Book review: Bill Moyers Journal

Thomas Cahill and the case of Dominique Green

Dominique Green was 18 years old when he and three other teens were robbing people in Texas. 
Then one of the committed murder, Green was 
arrested and charged with life sentence, later on he was given the death penalty. No one else was sent to trial. 

Thomas Cahill presents the relationship between cruelty, death penalty and race in the United States. He took Dominique Green’s case when he sent a letter to an Italian newspaper when he found out that death penalty is forbidden in Italy. Thomas Cahill was working with a non profit called “Sant Egidio” a Catholic organization fighting against capital punishment. Cahill joins forces with Green, later on asking a good friend of his, Desmond Tutu, to visit him in jail.

Two of the teens that were arrested for the murder, made a statement against Green to get lighter sentences, the other teen was white and never charged with anything. He is still alive but can’t be found.

In jail, while waiting to be executed, Green comes across many books, one of them was a book written by Desmond Tutu. He starts reading more and more about what Tutu stands for and started to change. When Green is executed, he is a different man. Can change happen while waiting for one’s execution? It can, probably, especially when you presume to be innocent of a crime you never committed.

Dominique Green died at 30 years old, he was executed by lethal injection at 7:59pm on October 26th, 2004. His story was never told until now.

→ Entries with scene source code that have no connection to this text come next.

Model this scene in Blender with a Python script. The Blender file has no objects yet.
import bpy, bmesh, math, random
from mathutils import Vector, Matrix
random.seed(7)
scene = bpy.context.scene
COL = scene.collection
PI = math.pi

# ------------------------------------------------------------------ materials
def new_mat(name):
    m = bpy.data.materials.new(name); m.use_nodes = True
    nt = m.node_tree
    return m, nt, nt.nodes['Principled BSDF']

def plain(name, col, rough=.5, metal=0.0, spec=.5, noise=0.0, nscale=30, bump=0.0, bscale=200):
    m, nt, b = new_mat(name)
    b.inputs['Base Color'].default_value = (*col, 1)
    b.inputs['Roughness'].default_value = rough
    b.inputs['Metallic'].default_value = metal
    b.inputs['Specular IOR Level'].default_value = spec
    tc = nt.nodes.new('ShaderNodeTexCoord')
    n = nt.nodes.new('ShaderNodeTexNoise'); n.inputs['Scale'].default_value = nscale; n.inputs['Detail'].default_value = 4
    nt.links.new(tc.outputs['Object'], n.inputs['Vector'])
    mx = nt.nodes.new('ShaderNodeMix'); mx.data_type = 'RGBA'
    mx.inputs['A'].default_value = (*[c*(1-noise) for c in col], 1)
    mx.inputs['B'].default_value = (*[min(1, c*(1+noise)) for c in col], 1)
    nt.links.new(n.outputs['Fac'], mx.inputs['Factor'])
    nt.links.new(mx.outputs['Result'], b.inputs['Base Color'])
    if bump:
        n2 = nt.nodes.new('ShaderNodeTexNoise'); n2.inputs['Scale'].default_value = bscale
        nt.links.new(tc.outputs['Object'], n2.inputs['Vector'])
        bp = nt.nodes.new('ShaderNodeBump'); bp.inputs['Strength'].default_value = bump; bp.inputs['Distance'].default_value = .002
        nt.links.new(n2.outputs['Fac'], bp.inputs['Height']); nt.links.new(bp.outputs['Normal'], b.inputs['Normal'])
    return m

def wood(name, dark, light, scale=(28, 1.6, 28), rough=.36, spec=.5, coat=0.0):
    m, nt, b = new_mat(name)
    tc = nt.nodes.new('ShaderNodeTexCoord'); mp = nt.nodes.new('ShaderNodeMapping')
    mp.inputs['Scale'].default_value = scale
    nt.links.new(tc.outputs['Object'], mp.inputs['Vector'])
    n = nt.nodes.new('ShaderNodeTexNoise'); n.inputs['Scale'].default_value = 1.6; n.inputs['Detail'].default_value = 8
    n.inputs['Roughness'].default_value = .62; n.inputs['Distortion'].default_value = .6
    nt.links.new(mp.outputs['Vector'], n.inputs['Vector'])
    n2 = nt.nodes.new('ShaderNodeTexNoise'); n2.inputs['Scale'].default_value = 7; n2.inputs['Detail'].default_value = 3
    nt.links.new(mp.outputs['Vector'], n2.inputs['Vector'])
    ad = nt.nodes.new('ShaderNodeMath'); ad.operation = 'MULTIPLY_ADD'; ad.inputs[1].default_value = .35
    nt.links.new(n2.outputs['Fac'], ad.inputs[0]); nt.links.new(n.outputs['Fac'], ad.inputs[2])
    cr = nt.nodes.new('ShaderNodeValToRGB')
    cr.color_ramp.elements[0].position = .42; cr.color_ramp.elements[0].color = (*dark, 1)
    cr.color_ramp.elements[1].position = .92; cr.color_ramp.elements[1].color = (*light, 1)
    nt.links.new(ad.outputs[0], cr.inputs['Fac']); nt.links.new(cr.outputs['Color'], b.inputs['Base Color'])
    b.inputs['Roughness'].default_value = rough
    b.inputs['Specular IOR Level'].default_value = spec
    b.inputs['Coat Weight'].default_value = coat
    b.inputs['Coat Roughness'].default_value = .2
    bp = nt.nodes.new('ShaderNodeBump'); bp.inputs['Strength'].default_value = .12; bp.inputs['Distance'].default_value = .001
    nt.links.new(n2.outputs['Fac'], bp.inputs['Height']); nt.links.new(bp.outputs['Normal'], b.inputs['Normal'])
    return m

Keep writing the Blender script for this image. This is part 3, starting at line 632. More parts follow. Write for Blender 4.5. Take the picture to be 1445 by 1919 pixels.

Cahill explains how modern democracies has abolished capital punishment, but not the U.S. in the U.S you can still be executed, especially when you are poor and have no proper representation. Cahill says “We kill people because we want to kill them”, we get a kick out of people dying in places like the Roman Coliseum for example. Today, in Rome, the Coliseum is lighten up whenever someone is executed somewhere in the world. This is very powerful if you think that, today, we are supposed to have come far from the way we treated others decades ago. “The real evil in the world is cruelty”, he says, referring to the fact that not only are we satisfied when we kill someone regardless of whether or not that person was in fact guilty, but  we send them to death row first and we torture them for many years by isolating them, forbidding any kind of contact with the external world, we push them to their limits and then we kill them.